Jenna Rajchgot

Let k be an algebraically closed field of characteristic p > 2. By a result of Kumar and Thomsen (see [KT01]), the standard Frobenius splitting of A_k² induces a Frobenius splitting of Hilbⁿ(A_k²). In this thesis, we investigate the question, “what is the stratification of Hilbⁿ(A_k²) by all compatibly Frobenius split subvarieties?”

We provide the answer to this question when n ≤ 4 and give a conjectural answer when n = 5. We prove that this conjectural answer is correct up to the possible inclusion of one particular one-dimensional subvariety of Hilb⁵(A_k²), and we show that this particular one-dimensional subvariety is not compatibly split for at least those primes p satisfying 2 < p ≤ 23.

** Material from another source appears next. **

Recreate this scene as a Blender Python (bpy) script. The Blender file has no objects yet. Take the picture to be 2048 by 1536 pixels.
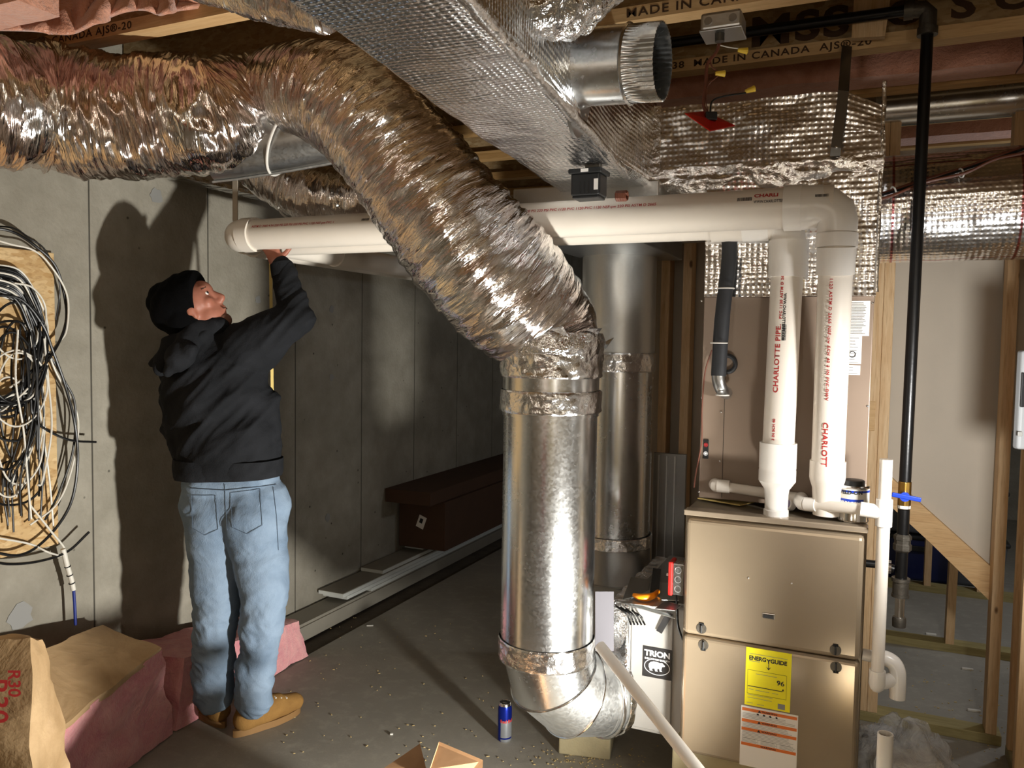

Next, we restrict the splitting of Hilbⁿ(A_k²) (now for arbitrary n) to the affine open patch U_〈x,yⁿ〉 and describe all compatibly split subvarieties of this patch and their defining ideals. We find degenerations of these subvarieties to Stanley-Reisner schemes, explicitly describe the associated simplicial complexes, and use these complexes to prove that certain compatibly split subvarieties of U_〈x,yⁿ〉are Cohen-Macaulay.